When dealing with a charge involving disorderly conduct, the correct approach to the evidence is as stated in Watson v Trenerry, an unreported decision of the Supreme Court of the Northern Territory dated 3 October 1997 where Martin CJ said:

"It is for the tribunal of fact to say whether matters established before the tribunal or any of them in fact constitute disorderly behaviour (per Zelling J in Samuels v Hall [1969] SASR 296 at p309, and Mitchell J pointed out in Ellis v Fingleton (1972) 3 SASR 437 at 440 that 'Whether conduct is disorderly … is to be decided by an objective test.' It is a matter of judgment for the court drawing upon 'its own experience and knowledge of life' per Bray CJ in Romeyko v Samuels (1972) 2 SASR 529 at p564."

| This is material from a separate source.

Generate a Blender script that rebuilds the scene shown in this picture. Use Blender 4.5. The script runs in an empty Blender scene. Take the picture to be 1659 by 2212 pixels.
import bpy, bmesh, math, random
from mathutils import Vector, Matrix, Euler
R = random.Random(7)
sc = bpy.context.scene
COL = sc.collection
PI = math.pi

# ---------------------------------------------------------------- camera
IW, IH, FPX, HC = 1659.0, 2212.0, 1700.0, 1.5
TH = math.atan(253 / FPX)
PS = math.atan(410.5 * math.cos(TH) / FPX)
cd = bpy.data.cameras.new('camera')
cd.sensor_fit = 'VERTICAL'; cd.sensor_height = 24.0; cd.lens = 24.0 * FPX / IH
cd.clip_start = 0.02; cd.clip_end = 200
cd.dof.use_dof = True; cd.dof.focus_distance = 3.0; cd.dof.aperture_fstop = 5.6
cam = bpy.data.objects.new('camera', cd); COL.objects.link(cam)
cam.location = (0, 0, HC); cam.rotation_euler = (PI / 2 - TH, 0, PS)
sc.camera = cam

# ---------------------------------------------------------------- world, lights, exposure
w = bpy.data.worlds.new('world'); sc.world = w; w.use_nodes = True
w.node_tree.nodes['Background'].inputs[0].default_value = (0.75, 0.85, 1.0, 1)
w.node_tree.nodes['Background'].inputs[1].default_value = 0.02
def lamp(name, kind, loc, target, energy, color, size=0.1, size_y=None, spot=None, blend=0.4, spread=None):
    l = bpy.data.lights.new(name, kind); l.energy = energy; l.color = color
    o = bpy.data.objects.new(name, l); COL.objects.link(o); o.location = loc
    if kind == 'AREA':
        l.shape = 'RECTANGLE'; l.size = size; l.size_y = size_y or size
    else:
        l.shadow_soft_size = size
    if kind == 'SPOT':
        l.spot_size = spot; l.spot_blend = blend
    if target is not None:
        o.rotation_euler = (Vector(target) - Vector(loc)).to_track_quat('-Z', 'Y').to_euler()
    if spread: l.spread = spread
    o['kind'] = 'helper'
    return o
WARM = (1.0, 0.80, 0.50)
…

Constable Cook's affidavit establishes the following:

  1. That shortly after 3.40pm on Monday, 4 May 1998, he attended the offices of Housing Services at 10 Terry Street, Glenorchy.

  1. That he observed the respondent at the premises and she was drunk.

  1. That he was informed by Housing Services staff that the respondent was no longer welcome on the premises.  He requested the respondent to leave, which she did.

  1. When in Terry Street, the respondent attempted to push past Constable Cook and re-enter the premises.

  1. Having been told by Constable Cook that she was not allowed back into the premises and to stop, the respondent yelled at Constable Cook, "I wanna go and see the lady". 

  1. When Constable Cook again told the respondent she was not allowed to re-enter the premises, she began yelling incoherently and began to wave her arms towards his face.

  1. The respondent then stumbled off the footpath and was narrowly missed by a passing motor vehicle.

The relevant conduct is detailed in items (4) to (7) above.  It occurred during the afternoon on a public street.  Whilst staff were present in the Housing Services office, there is no direct or inferential evidence that they witnessed or overheard the events which are the subject of the charge.  Constable Cook and the driver of the motor vehicle were on the street at the relevant time.  There is no evidence of the presence or likely presence of other people on the street.  The respondent's conduct must be assessed on the basis that the only people who were present were Constable Cook and the motorist.

In a drunken state, the respondent sought to re-enter premises which she had been requested to leave.  In doing so, she attempted to push past Constable Cook, yelled incoherently and began to wave her arms at him.  She then stumbled from the footpath and was narrowly missed by a passing car.  The unavoidable conclusion is that this amounted to a substantial breach of decorum.  The question then is, was it likely to disturb, alarm or annoy.  I can see no alternative to the conclusion that Constable Cook was likely to be annoyed by the respondent attempting to push past him, yelling at him and waving her arms at him.  Similarly, I can see no alternative to a conclusion that the respondent, by stumbling from the footpath and being narrowly missed by a passing car, was likely to cause annoyance to the driver of the car.

I am accordingly satisfied that on no reasonable view of the evidence could the learned magistrate have failed to be satisfied beyond reasonable doubt of the guilt of the respondent.  I allow the appeal and will hear the parties on any consequential orders that I should make.